Saturday, October 29, 2011

... and Response

There's a story I like to tell when I run into another native New Yorker away from the Big Apple. Shortly after college, being still active in campus theater and known to have a car, I was giving some undergrad members of the Stevens Dramatic Society (who knew me casually as "that older guy" who did Drood") a ride to a play. When my intended path along Route 46 was, shall we say, interrupted by an aggressive driver, I responded by stating my disapproval clearly and completely using the vocabulary I'd acquired during my months of driver education in the outer boroughs. With hand gestures.

And one of my young friends in the back seat immediately said "I didn't know you were from New York!"

Aside from confirming for the specific regional flair of dialectal Brooklynese, this tells me two things: that a specific mode of communication can provide an immediate, leveling, and intimate link, and that emotion - especially negative emotion - is a great font of energy from which to fuel said communication. What it doesn't tell me is that swearing at a guy in a beat-up Cherokee is great communication.
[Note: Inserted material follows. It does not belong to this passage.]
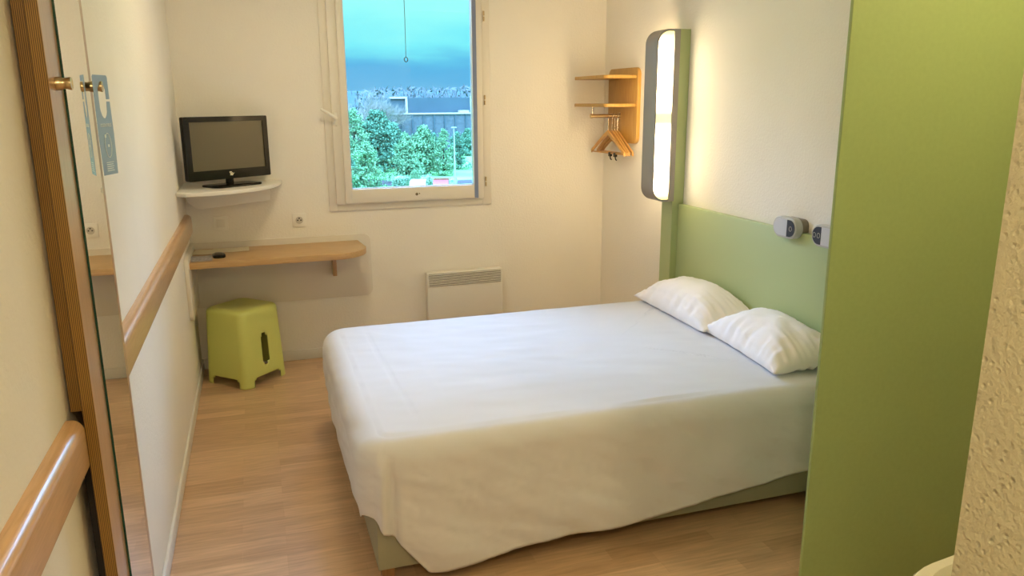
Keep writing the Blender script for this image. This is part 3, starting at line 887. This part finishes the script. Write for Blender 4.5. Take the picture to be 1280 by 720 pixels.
# ------------------------------------------------------------------ outside
GZ = -8.0
_mat = mat
def mat(*a, **k):
    k['spec'] = 0; return _mat(*a, **k)
grass = mat('grass', (.075, .20, .07), .9, var=(.12, .35))
bm = bmesh.new(); bmesh.ops.create_grid(bm, x_segments=30, y_segments=30, size=320)
for v in bm.verts:
    v.co.y += 330; v.co.x += 60
    v.co.z = GZ + (.9*noise.noise(Vector((v.co.x*.02, v.co.y*.02, 0))) if v.co.y > 120 else 0) 
struct('lawn', bm, grass)
bm = bmesh.new(); poly = [(-30, 108), (12.5, 100), (19, 94), (70, 93), (70, 89), (16, 90), (-30, 98)]
poly_prism(bm, poly, 2, GZ+.01, GZ+.05); struct('path', bm, mat('asphalt', (.035, .035, .035), .9))
hillm = mat('distant_hill', (.028, .046, .044), 1, var=(.004, .3))
bm = bmesh.new(); prev = None
for i in range(81):
    x = -600+i*30; z = 17+7*noise.noise(Vector((i*.09, 3, 0)))+3*noise.noise(Vector((i*.4, 1, 0)))
    cur = [bm.verts.new((x, 1100, GZ-20)), bm.verts.new((x, 1180, z*.6)), bm.verts.new((x, 1300, z)), bm.verts.new((x, 1500, GZ-20))]
    if prev:
        for k in range(3): bm.faces.new((prev[k], cur[k], cur[k+1], prev[k+1]))
    prev = cur
struct('hill', bm, hillm, smooth='all')

# warehouse
bw = empty('warehouse', (35, 152, GZ), 'long low blue grey warehouse with white roof edges beyond the trees', 'building')
steel = mat('blue_grey_steel', (.036, .056, .062), .6, var=(.3, .1)); white = mat('white_fascia', (.22, .22, .20), .5)
lower = mat('lilac_cladding', (.055, .068, .072), .7, var=(2, .2))
obj('upper_wall', B(25.4, 72, 152, 190, -.7, 2.15), steel, bw)
bm = bmesh.new(); box(bm, 25.4, 76, 150.5, 192, GZ, -.85); obj('lower_wall', bm, lower, bw)
for k in range(60):
    pass
bm = bmesh.new(); box(bm, 25.2, 76, 150.2, 151.4, -.95, -.68); obj('lower_fascia', bm, white, bw)
bm = bmesh.new(); box(bm, 25.3, 28.6, 151.6, 152.1, 2.0, 2.35); box(bm, 28.2, 28.6, 151.6, 152.05, -.7, 2.2); obj('corner_fascia', bm, white, bw)
bm = bmesh.new(); box(bm, 38.6, 40.4, 150.3, 152, -.68, -.25); box(bm, 40.7, 40.95, 150.3, 150.6, -.68, 2.4); obj('roof_unit', bm, white, bw)
for k in range(22):
    x = 27+k*2.1; obj('cladding_rib', B(x, x+.25, 150.3, 150.5, GZ, -.96), mat_ if False else steel, bw)

# conifers
def conifer_mesh(h, w, seed, nclump=150):
    rnd = random.Random(seed); t = bmesh.new()
    for c_ in range(nclump):
        f = rnd.random()**.85; z = h*(.06+.94*f)
        rad = w*(1-f)**.55*(.55+.45*abs(math.sin(f*9+seed)))
        a = rnd.random()*2*PI; rr = rad*math.sqrt(rnd.random())
        cx_, cy_ = rr*math.cos(a), rr*math.sin(a)
        s = w*.22*(1.15-.5*f)*(.7+.6*rnd.random())
        for q in range(30):
            d = Vector((rnd.gauss(0, 1), rnd.gauss(0, 1), rnd.gauss(0, .55))); d.normalize()
            p0 = Vector((cx_, cy_, z))+d*s*(.3+.7*rnd.random())
            e = Vector((rnd.gauss(0, 1), rnd.gauss(0, 1), rnd.gauss(0, 1))).normalized()*s*.36
            g = d.cross(e).normalized()*s*.17
            t.faces.new([t.verts.new(p0-e*.5), t.verts.new(p0+g), t.verts.new(p0+e*.5), t.verts.new(p0-g)])
    me = bpy.data.meshes.new('foliage'); t.to_mesh(me); t.free(); return me
pine_a = mat('pine_needles_light', (.085, .18, .085), .9, var=(.8, .35))
pine_b = mat('pine_needles_blue', (.055, .13, .075), .9, var=(.8, .35))
bark = mat('bark', (.02, .016, .012), .9)
def trunk_mesh(h, r):
    b = bmesh.new(); cyl(b, (0, 0, -.2), (.05*h*.2, 0, h*.85), r, r*.25, n=8); me = bpy.data.meshes.new('trunk'); b.to_mesh(me); b.free(); me.materials.append(bark); return me
FM = [conifer_mesh(6, 2.7, 1, 230), conifer_mesh(6, 3.3, 2, 260), conifer_mesh(6, 2.2, 3, 190)]
TM = trunk_mesh(6, .16)
fm2 = []
for me in FM:
    me.materials.append(pine_a); m2 = me.copy(); m2.materials.clear(); m2.materials.append(pine_b); fm2.append(m2)
def at_dir(px, y):   # direction table for the outside: image column -> x at distance y (pitch handled separately)
    return y*math.tan(math.radians(18.05)+math.atan((px-640)/ (972*.985)))
spots = [  # (px column, distance, height, variant, blue?, label)
 (463, 66, 6.0, 0, 0, 'light green pine standing nearest in the left part of the window view'),
 (450, 88, 8.2, 2, 0, 'tall slender pale pine at the left edge of the window view'),
 (478, 92, 8.0, 1, 1, 'broad blue green pine behind the light pine on the left'),
 (497, 96, 6.6, 1, 1, 'blue green pine beneath the white corner of the warehouse'),
 (512, 78, 6.1, 0, 0, 'pine in the middle of the window view, in front of the warehouse'),
 (533, 86, 6.5, 1, 0, 'broad pine right of the middle of the window view'),
 (546, 90, 5.6, 0, 1, 'bluish pine right of the broad pine'),
 (558, 84, 6.2, 2, 0, 'pine just left of the lamp post'),
 (574, 92, 5.6, 0, 1, 'blue green pine behind the lamp post'),
 (587, 112, 5.3, 1, 1, 'blue green pine at the right edge of the window view'),
 (522, 72, 3.2, 1, 0, 'low spreading young pine in front of the middle pines'),
 (440, 74, 4.6, 1, 1, 'low blue green pine at the lower left edge of the view'),
]
for px, y, hh, v, bl, lb in spots:
    y *= 1.2; hh = 1.2*hh-1.92
    x = at_dir(px, y)
    T_ = empty('pine_tree', (x, y, GZ), lb, 'tree', random.random()*6, 'pines on the lawn'); s = hh/6*1.06
    f = bpy.data.objects.new('foliage', (fm2 if bl else FM)[v]); link(f, T_); f.scale = (s, s, s)
    k = bpy.data.objects.new('trunk', TM); link(k, T_); k.scale = (s, s, s)
# bare trees
bare = mat('bare_twigs', (.12, .12, .10), .9)
def bare_mesh(h, seed):
    rnd = random.Random(seed); b = bmesh.new()
    def br(p, d, l, r, lev):
        q = p+d*l; cyl(b, p, q, r, r*.6, n=5, caps=False)
        if lev == 0: return
        for k in range(4 if lev > 1 else 5):
            nd = (d+Vector((rnd.gauss(0, .45), rnd.gauss(0, .45), rnd.gauss(.1, .3)))).normalized()
            br(p+d*l*(.45+.55*rnd.random()), nd, l*(.62+.2*rnd.random()), r*.55, lev-1)
    br(Vector((0, 0, -.2)), Vector((0, 0, 1)), h*.36, h*.018, 5)
    me = bpy.data.meshes.new('branches'); b.to_mesh(me); b.free(); me.materials.append(bare); return me
BM_ = [bare_mesh(10, 11), bare_mesh(10, 12)]
for i, (px, y, s, lb) in enumerate([(438, 106, 1.0, 'bare grey tree at the far left of the window view'), (457, 120, 1.22, 'tall bare grey tree above the left pines'),
                               (472, 134, 1.25, 'bare tree between the tall bare tree and the warehouse corner'), (487, 148, 1.3, 'bare tree touching the white warehouse corner'), (551, 104, .30, 'low bare shrub just left of the lamp post'), (562, 103, .28, 'low bare shrub growing behind the foot of the lamp post')]):
    o = bpy.data.objects.new('bare_tree', BM_[i % 2]); link(o); o.location = (at_dir(px, y), y, GZ); o.scale = (s, s, s); o.rotation_euler = (0, 0, i)
    tag(o, lb, 'tree', 'bare trees beyond the lawn')
# distant wood line behind the warehouse (uncountable)
bm = bmesh.new(); rnd = random.Random(4)
for k in range(5200):
    x = 30+rnd.random()*150; y = 235+rnd.random()*25; z = GZ+rnd.random()**.8*(13.4+1.6*noise.noise(Vector((x*.05, 0, 0))))
    s = .45+.5*rnd.random(); e = Vector((rnd.gauss(0, 1), rnd.gauss(0, 1), rnd.gauss(.6, 1))).normalized()*s*1.6; g = e.orthogonal().normalized()*s*.45; p0 = Vector((x, y, z))
    bm.faces.new([bm.verts.new(p0-e), bm.verts.new(p0+g), bm.verts.new(p0+e), bm.verts.new(p0-g)])
tag(obj('distant_wood', bm, mat('hazy_wood', (.05, .062, .062), 1)), 'hazy lilac line of bare woodland behind the warehouse', 'trees', kind='stuff')
# low hedge plants at the bottom of the view (uncountable)
bm = bmesh.new()
for k in range(4200):
    a = rnd.random(); y = 88+rnd.random()*2; x = y*(.165+.085*a)
    z = GZ+rnd.random()*(1.1+.5*noise.noise(Vector((x*.6, 0, 0)))) if a < .6 else GZ+rnd.random()*.7
    s = .10+.10*rnd.random(); e = Vector((rnd.gauss(0, 1), rnd.gauss(0, 1), rnd.gauss(.3, 1))).normalized()*s; g = e.orthogonal().normalized()*s*.5; p0 = Vector((x, y, z))
    bm.faces.new([bm.verts.new(p0-e), bm.verts.new(p0+g), bm.verts.new(p0+e), bm.verts.new(p0-g)])
tag(obj('hedge', bm, mat('hedge_leaves', (.11, .21, .12), .9, var=(.5, .4))), 'low pale hedge at the bottom of the window view', 'hedge', kind='stuff')
# lamp post
x = at_dir(571, 84)
LP = empty('street_lamp', (x, 84, GZ), 'slim pale lamp post in front of the pines at the right of the window view', 'street lamp')
pm = mat('galvanised', (.16, .20, .20), .5)
bm = bmesh.new(); cyl(bm, (x, 84, GZ), (x, 84, GZ+6.7), .10, .06, n=12); cyl(bm, (x, 84, GZ), (x, 84, GZ+1.1), .15, n=12); obj('pole', bm, pm, LP, True)
bm = bmesh.new(); box(bm, x-.28, x+.28, 83.85, 84.15, GZ+6.68, GZ+6.80, .04); obj('lamp_head', bm, pm, LP, True)
# parked cars
def car(px, y, body, label, rz):
    x = at_dir(px, y)
    K = empty('car', (x, y, GZ+.05), label, 'car', rz, 'parked cars')
    mm = mat('car_paint', body, .25, coat=.6)
    o1 = [(-2.1, .35), (-2.1, .75), (-1.5, .88), (-.95, 1.38), (.75, 1.40), (1.45, .95), (2.1, .80), (2.15, .35)]
    obj('car_body', poly_prism(bmesh.new(), o1, 1, -.85, .85, .08, 2), mm, K, True, local=True)
    o2 = [(-1.35, .90), (-.88, 1.30), (.68, 1.32), (1.2, .95)]
    obj('car_window', poly_prism(bmesh.new(), o2, 1, -.86, .86), M['black_gloss'], K, local=True)
    for wx in (-1.35, 1.35):
        for wy in (-.8, .8):
            bm = bmesh.new(); cyl(bm, (wx, wy-.1, .31), (wx, wy+.1, .31), .31, n=18); obj('wheel', bm, M['black_plastic'], K, True, local=True)
car(526, 82, (.25, .26, .24), 'white parked car at the bottom of the window view, left of the red car', 1.3)
car(554, 82, (.10, .01, .01), 'red parked car at the bottom of the window view near the lamp post', 1.3)

mat = _mat
# ------------------------------------------------------------------ sky: dark cyan cloud bank near the horizon, bright overcast higher up
w = bpy.data.worlds.new('sky'); sc.world = w; w.use_nodes = True; nt = w.node_tree; L = nt.links.new
bg = nt.nodes['Background']; tc = nt.nodes.new('ShaderNodeTexCoord'); sp = nt.nodes.new('ShaderNodeSeparateXYZ')
L(tc.outputs['Generated'], sp.inputs[0])
mp = nt.nodes.new('ShaderNodeMapping'); mp.inputs['Scale'].default_value = (3, 3, 14)
n = nt.nodes.new('ShaderNodeTexNoise'); n.inputs['Scale'].default_value = 2.2; n.inputs['Detail'].default_value = 5; n.inputs['Roughness'].default_value = .5
L(tc.outputs['Generated'], mp.inputs['Vector']); L(mp.outputs['Vector'], n.inputs['Vector'])
ma = nt.nodes.new('ShaderNodeMath'); ma.operation = 'MULTIPLY_ADD'; ma.inputs[1].default_value = .075; L(n.outputs['Fac'], ma.inputs[0]); 
sb = nt.nodes.new('ShaderNodeMath'); sb.operation = 'SUBTRACT'; sb.inputs[1].default_value = .0375
L(sp.outputs['Z'], ma.inputs[2]); L(ma.outputs[0], sb.inputs[0])
r = nt.nodes.new('ShaderNodeValToRGB'); e = r.color_ramp.elements
e[0].position = 0; e[0].color = (.20, .52, .86, 1)
e[1].position = .034; e[1].color = (.13, .47, .83, 1)
for p_, c_ in ((.050, (.15, .58, .88)), (.068, (.24, .88, 1.0)), (.10, (.36, 1.0, 1.0)), (.14, (.42, 1.0, 1.0)), (.17, (.40, .66, 1.0)), (.30, (.33, .54, 1.0)), (1, (.33, .54, 1.0))):
    k = e.new(p_); k.color = (*c_, 1)
L(sb.outputs[0], r.inputs['Fac'])
L(r.outputs['Color'], bg.inputs['Color'])
st2 = nt.nodes.new('ShaderNodeMapRange'); st2.inputs[1].default_value = .145; st2.inputs[2].default_value = .40; st2.inputs[3].default_value = 1.0; st2.inputs[4].default_value = 33.0
L(sp.outputs['Z'], st2.inputs[0]); L(st2.outputs[0], bg.inputs['Strength'])

# daylight portal helps sampling of the sky through the opening
pl = bpy.data.lights.new('window_portal', 'AREA'); pl.shape = 'RECTANGLE'; pl.size = .98; pl.size_y = 1.38; pl.cycles.is_portal = True
po = bpy.data.objects.new('window_portal', pl); COL.objects.link(po); po.location = (.935, YB+.22, 1.66); po.rotation_euler = (-PI/2, 0, 0)

# ------------------------------------------------------------------ camera
yaw, pit, rol, F = .314978, .236910, -.0058727, 972.37
f = Vector((math.sin(yaw)*math.cos(pit), math.cos(yaw)*math.cos(pit), -math.sin(pit)))
r0 = Vector((math.cos(yaw), -math.sin(yaw), 0)); u0 = r0.cross(f)
rr = math.cos(rol)*r0+math.sin(rol)*u0; uu = -math.sin(rol)*r0+math.cos(rol)*u0
cam = bpy.data.cameras.new('camera'); cam.sensor_width = 36; cam.lens = F*36/1280; cam.clip_start = .02; cam.clip_end = 4000
co = bpy.data.objects.new('camera', cam); COL.objects.link(co)
co.matrix_world = Matrix(((rr.x, uu.x, -f.x, 0), (rr.y, uu.y, -f.y, 0), (rr.z, uu.z, -f.z, 1.6), (0, 0, 0, 1)))
sc.camera = co

vs_ = sc.view_settings; vs_.view_transform = 'Standard'; vs_.look = 'None'; vs_.gamma = 1; vs_.exposure = .15; vs_.use_curve_mapping = False
sc.cycles.use_denoising = True
sc.cycles.max_bounces = 10; sc.cycles.diffuse_bounces = 6; sc.cycles.sample_clamp_indirect = 8
for me in [m for m in bpy.data.meshes if m.users == 0]: bpy.data.meshes.remove(me)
Or, in a more artful context, consider that while a visceral response may provoke a strong sense of identification, and that may be a powerfully felt and meaningful experience, that cannot be confused with great art. This idea pokes its head out a lot at open mikes, where people will present freshly-minted poems of protest and observation and receive timely attaboys and amens. Can be valuable, community-building, reinforcing. But it's usually not art. Not any more than a good standup comedy routine, anyway.

Consider the standups. Who are the great standup comedians today? There are a few that I'll stop and watch if I catch them flipping channels - Ron White, Kathleen Madigan, and Jeff Dunham among others*. I think they're terrific at their craft. And funny. And while I'll always stop and watch them, I'm not archiving their stuff to share it with my kids when they're old enough. Now, George Carlin, on the other hand... Carlin was political, vitriolic, and at times (almost) as dirty as some of the current crop. But his craft was honed at another level, one which made it timeless. The Seven Words You Can't Say On Television have all been said on television this year (four of them on "free" TV), but the routine still rings out with humor and purpose, and doesn't rely only on the shock value of the words - which is good because they don't have much of that commodity left.

I expect out poets to give the same effort when creating works of protest or witness. Not that the act of witness is not in itself important, but recognize that shock (disgust, disappointment...) is not enough; that there is crafting and distance required to apply Wordsworth's classic definition and make the witnessing into a poem. In Fooling with Words, Mark Doty admitted that many of his poems start when they "come tumbling of him", but that this isn't the poem; it's "a cry" which is refined through the physical crafting of language. Consider that when people turned to poetry in September 2001, they turned largely to a poem written in 1939; that suggests something about the works created in the years in between.

My own work crosses into witness infrequently, but when I head that way, it's usually later, when I've decided what I want to say, and whether it's something that I can say well. That last piece is important to me.

It's the value that the poet brings.



* - I'm also partial to an old Bob Newhart Button-Down Mind bit on Sirius!